Born in New Jersey, Straczynski, 43, grew up reading science-fiction sagas and fantasy such as J.R.R. Tolkien's "Lord of the Rings." It was his fascination with science-fiction sagas that inspired him to create one for television, he says.

Straczynski has worked as a journalist at several California papers and has written for magazines ranging from Writer's Digest to Penthouse. He's published numerous "dark fantasy" short stories in fantasy and science-fiction magazines, in addition to having written two novels, "Demon Night" and "OtherSyde." His TV credits include "Murder She Wrote," "Walker, Texas Ranger" and the British science-fiction cult program "Blake's 7."

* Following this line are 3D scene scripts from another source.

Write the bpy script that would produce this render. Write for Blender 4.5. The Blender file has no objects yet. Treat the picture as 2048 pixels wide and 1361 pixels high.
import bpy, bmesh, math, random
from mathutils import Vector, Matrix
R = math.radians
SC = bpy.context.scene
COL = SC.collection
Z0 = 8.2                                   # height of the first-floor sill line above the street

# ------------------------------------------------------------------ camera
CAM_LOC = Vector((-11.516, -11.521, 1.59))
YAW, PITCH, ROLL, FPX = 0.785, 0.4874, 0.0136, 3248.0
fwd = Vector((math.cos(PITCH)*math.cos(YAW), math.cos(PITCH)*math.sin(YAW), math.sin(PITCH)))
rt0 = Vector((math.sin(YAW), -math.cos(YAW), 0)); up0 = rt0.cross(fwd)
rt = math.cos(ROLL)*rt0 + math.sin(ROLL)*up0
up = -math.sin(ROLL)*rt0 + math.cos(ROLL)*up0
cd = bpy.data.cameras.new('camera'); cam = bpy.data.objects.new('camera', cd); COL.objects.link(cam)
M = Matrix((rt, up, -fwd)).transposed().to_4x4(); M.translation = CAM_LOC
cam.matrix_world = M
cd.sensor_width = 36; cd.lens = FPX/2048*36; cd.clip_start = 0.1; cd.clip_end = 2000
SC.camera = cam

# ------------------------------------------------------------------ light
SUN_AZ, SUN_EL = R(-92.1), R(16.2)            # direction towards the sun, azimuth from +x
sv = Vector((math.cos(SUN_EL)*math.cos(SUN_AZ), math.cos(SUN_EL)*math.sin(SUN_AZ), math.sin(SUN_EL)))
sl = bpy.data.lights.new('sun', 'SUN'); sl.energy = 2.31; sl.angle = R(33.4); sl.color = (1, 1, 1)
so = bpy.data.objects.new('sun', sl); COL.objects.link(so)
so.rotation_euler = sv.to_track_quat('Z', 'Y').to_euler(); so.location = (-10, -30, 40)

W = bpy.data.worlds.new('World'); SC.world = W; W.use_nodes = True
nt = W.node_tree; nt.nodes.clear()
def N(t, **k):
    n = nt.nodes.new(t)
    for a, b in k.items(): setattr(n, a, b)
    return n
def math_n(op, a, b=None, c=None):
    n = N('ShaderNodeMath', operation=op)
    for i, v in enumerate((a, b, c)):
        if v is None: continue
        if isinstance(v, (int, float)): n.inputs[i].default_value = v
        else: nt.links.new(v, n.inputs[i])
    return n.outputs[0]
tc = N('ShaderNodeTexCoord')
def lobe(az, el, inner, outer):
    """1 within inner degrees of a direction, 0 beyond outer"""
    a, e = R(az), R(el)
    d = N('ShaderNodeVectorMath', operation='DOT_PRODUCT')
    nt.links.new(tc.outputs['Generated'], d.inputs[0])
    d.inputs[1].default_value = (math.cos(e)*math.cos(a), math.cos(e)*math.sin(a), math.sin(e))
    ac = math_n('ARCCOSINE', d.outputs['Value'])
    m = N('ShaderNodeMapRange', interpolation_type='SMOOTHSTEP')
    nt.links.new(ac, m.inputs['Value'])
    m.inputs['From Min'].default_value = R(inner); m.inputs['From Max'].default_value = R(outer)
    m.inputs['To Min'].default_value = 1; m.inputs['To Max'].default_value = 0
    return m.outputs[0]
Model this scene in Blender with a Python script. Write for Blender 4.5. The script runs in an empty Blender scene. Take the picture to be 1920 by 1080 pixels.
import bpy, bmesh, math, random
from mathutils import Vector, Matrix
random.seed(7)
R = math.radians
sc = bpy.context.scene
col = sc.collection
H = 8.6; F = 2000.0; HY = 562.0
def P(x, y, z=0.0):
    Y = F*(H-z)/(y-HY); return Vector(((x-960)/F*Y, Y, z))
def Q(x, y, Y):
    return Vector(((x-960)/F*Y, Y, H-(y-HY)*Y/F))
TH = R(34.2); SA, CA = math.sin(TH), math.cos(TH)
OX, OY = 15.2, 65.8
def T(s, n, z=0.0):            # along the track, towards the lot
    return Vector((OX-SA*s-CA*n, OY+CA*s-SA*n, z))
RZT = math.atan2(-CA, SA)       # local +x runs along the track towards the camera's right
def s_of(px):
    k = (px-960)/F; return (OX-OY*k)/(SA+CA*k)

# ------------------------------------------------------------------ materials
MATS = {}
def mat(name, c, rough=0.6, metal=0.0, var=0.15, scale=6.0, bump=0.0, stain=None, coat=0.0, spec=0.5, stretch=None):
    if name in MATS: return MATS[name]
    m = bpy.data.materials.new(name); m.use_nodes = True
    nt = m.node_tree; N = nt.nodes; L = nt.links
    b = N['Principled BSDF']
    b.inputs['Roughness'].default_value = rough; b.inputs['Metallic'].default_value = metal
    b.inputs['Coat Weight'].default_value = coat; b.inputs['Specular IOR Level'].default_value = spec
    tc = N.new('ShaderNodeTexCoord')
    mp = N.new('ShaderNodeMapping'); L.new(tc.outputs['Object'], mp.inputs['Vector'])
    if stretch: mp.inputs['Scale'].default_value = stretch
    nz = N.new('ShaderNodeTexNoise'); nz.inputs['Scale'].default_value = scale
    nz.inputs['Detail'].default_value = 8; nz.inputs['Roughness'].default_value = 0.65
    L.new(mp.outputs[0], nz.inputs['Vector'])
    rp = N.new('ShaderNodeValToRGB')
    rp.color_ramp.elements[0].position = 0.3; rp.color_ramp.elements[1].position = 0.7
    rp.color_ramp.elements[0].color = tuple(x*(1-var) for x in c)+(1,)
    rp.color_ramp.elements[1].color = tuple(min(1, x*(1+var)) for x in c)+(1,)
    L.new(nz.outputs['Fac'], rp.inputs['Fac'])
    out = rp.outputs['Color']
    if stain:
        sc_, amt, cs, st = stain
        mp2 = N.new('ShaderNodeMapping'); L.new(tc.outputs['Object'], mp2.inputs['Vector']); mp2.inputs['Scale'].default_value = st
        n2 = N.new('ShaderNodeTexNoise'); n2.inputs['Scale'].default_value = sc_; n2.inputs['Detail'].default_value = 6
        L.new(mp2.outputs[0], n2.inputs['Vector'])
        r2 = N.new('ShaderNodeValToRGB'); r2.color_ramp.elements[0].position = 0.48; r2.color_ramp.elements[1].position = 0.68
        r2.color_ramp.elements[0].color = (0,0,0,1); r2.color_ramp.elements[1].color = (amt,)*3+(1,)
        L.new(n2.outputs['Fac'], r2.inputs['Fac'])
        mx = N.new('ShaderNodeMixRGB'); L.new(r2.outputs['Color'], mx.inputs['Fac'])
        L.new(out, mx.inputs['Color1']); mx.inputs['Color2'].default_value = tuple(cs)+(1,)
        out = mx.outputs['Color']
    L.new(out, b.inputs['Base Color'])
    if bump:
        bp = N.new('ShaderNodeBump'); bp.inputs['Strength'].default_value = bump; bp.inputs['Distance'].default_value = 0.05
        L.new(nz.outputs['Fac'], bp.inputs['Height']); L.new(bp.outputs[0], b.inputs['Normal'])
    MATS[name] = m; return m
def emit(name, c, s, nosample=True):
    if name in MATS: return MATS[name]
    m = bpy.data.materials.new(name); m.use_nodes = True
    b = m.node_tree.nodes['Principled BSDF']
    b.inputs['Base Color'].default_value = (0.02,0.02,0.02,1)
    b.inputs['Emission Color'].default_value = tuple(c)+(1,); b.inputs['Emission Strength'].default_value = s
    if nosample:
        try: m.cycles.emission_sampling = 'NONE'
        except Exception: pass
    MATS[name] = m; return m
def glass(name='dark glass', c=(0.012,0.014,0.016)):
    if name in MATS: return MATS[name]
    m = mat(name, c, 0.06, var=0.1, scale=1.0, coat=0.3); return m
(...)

In 1995, Newsweek declared him one of the "Fifty for the Future," a group of "innovators who will shape our lives ... into the 21st century."

But while shows such as "The X-Files" on the Fox network have popularized paranormal encounters and campy humor, it's unlikely that "Babylon 5," which is in syndication, will reach a mass audience.

"You can't find (the show) with a Ouija board," says Straczynski.

Straczynski thinks TV science fiction hasn't hit the mainstream simply because it hasn't been that good. Most shows have been formulaic and stereotypical, he says, citing "V" (1984-'85), which used every convention from flying saucers to funny aliens to cute kids.

He does appreciate the influence and vision of the original "Star Trek," despite its relentless optimism. "You can have more than one paradigm," he says. "There's room in the universe for both shows."

Some fans are absorbed in every sci-fi show, while others are devoted to only one, such as "Babylon 5." Many have an almost religious commitment to their favorite programs.

In return, Straczynski is devoted to his fans. He often spends more than four hours a day on the Internet beaming "Babylon 5" information to fans. He often doesn't get to sleep until around 5 a.m.

"It's a gesture of respect toward the fans," he says. "I always vowed if I ever got my own show I'd remain accessible and accountable."